-- What you are asked to do --
Write out the data below exactly as given, without any of its pictures.

-- Start Dataset content --

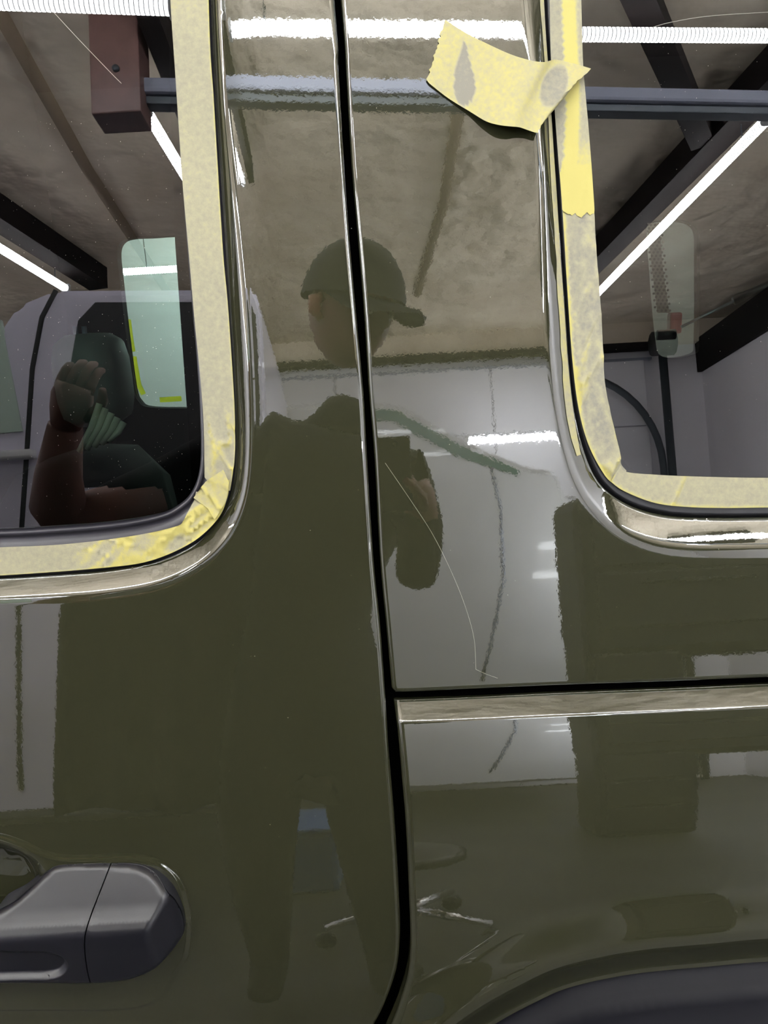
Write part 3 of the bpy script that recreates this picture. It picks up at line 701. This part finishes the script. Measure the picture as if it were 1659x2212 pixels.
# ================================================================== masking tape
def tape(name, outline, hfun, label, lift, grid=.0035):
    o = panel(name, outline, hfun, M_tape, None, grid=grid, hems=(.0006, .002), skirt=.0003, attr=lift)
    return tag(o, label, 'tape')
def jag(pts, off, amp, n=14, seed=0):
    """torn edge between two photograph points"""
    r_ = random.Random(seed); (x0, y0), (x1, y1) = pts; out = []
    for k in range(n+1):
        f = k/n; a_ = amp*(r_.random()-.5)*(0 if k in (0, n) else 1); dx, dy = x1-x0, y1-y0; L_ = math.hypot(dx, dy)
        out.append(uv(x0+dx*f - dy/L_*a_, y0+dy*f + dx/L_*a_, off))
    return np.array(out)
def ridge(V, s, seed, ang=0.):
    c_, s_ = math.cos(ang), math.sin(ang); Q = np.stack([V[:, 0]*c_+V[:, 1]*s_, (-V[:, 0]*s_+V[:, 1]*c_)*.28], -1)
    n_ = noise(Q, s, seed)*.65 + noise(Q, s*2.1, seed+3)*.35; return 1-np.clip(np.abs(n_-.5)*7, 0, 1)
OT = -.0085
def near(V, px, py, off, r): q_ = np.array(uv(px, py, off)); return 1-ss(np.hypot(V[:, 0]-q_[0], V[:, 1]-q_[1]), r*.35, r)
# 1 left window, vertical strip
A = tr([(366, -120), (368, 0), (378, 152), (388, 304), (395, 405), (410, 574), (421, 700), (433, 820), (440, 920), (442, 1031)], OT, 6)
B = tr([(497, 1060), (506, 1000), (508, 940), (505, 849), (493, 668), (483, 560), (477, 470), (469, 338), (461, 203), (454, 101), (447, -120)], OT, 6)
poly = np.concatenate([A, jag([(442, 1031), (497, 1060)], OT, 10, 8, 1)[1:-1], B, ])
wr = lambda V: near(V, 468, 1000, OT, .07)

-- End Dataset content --

-- Response --
Write part 3 of the bpy script that recreates this picture. It picks up at line 701. This part finishes the script. Measure the picture as if it were 1659x2212 pixels.
# ================================================================== masking tape
def tape(name, outline, hfun, label, lift, grid=.0035):
    o = panel(name, outline, hfun, M_tape, None, grid=grid, hems=(.0006, .002), skirt=.0003, attr=lift)
    return tag(o, label, 'tape')
def jag(pts, off, amp, n=14, seed=0):
    """torn edge between two photograph points"""
    r_ = random.Random(seed); (x0, y0), (x1, y1) = pts; out = []
    for k in range(n+1):
        f = k/n; a_ = amp*(r_.random()-.5)*(0 if k in (0, n) else 1); dx, dy = x1-x0, y1-y0; L_ = math.hypot(dx, dy)
        out.append(uv(x0+dx*f - dy/L_*a_, y0+dy*f + dx/L_*a_, off))
    return np.array(out)
def ridge(V, s, seed, ang=0.):
    c_, s_ = math.cos(ang), math.sin(ang); Q = np.stack([V[:, 0]*c_+V[:, 1]*s_, (-V[:, 0]*s_+V[:, 1]*c_)*.28], -1)
    n_ = noise(Q, s, seed)*.65 + noise(Q, s*2.1, seed+3)*.35; return 1-np.clip(np.abs(n_-.5)*7, 0, 1)
OT = -.0085
def near(V, px, py, off, r): q_ = np.array(uv(px, py, off)); return 1-ss(np.hypot(V[:, 0]-q_[0], V[:, 1]-q_[1]), r*.35, r)
# 1 left window, vertical strip
A = tr([(366, -120), (368, 0), (378, 152), (388, 304), (395, 405), (410, 574), (421, 700), (433, 820), (440, 920), (442, 1031)], OT, 6)
B = tr([(497, 1060), (506, 1000), (508, 940), (505, 849), (493, 668), (483, 560), (477, 470), (469, 338), (461, 203), (454, 101), (447, -120)], OT, 6)
poly = np.concatenate([A, jag([(442, 1031), (497, 1060)], OT, 10, 8, 1)[1:-1], B, ])
wr = lambda V: near(V, 468, 1000, OT, .07)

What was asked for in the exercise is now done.